From back cover:

“Most hunters ignore the question of the animal’s subjective experience, defending their actions by reference to the purity of their own motives and desires, and, in particular, by presenting their desire to hunt as a need. Hunters have used several strategies to justify hunting, which I have categorized by means of a tripartite typology that distinguishes hunters according to the particular need they argue hunting fulfills: The “happy hunter” hunts for the purpose of enjoyment and pleasure, as well as character development (psychological need); the “holist hunter’ hunts for the purpose of maintaining the balance of nature (ecological need); and the “holy hunter” hunts in order to attain a spiritual state (religious need)…

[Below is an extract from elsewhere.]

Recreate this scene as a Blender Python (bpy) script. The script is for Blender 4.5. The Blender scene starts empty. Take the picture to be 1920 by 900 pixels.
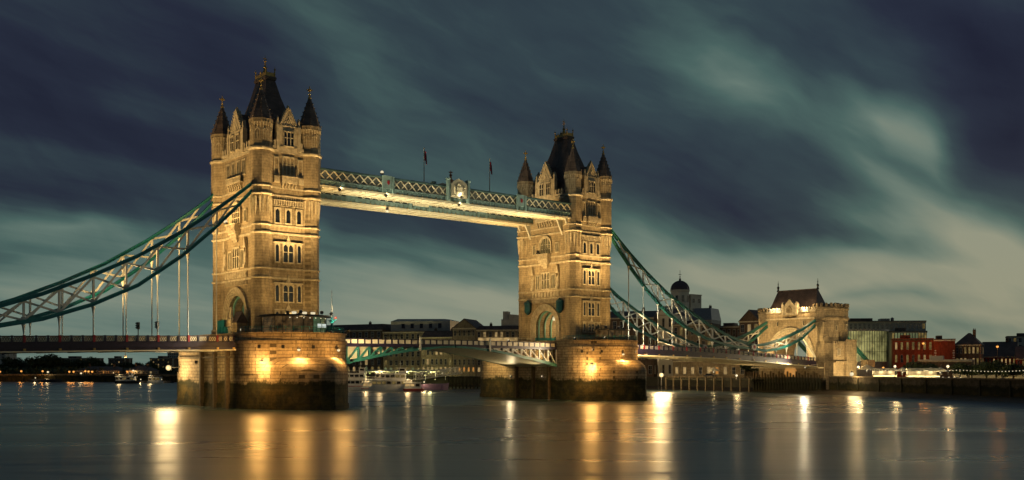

…Hunters claim that in the course of stalking their prey, they imaginatively enter into the life of the animal. But whereas hunters claim that this exercise in imagination helps them develop feelings of empathy for the animal, it is their inability to understand the experience of nonhuman animals that is a prerequisite of their hunt. As we have seen, hunters also emphasize the keen sense of alertness and attention that characterizes their state of mind. It is apparent, however, that if hunters were truly attending to nature, instead of to their own amorphous feelings of “love” and “connection,” they would feel the terror and fright of the animal they seek to kill…

…The pursuit of the animal expresses the hunter’s yearning to repossess his lost female and animal nature. The death of the animal ensures that this oneness with nature is not genuinely attained. Violence becomes the only way in which the hunter can experience this sense of oneness while asserting his masculine self-identity as an autonomous human being. By killing the animal, the hunter ritually enacts the death of his longing for a return to a primordial female/animal world.”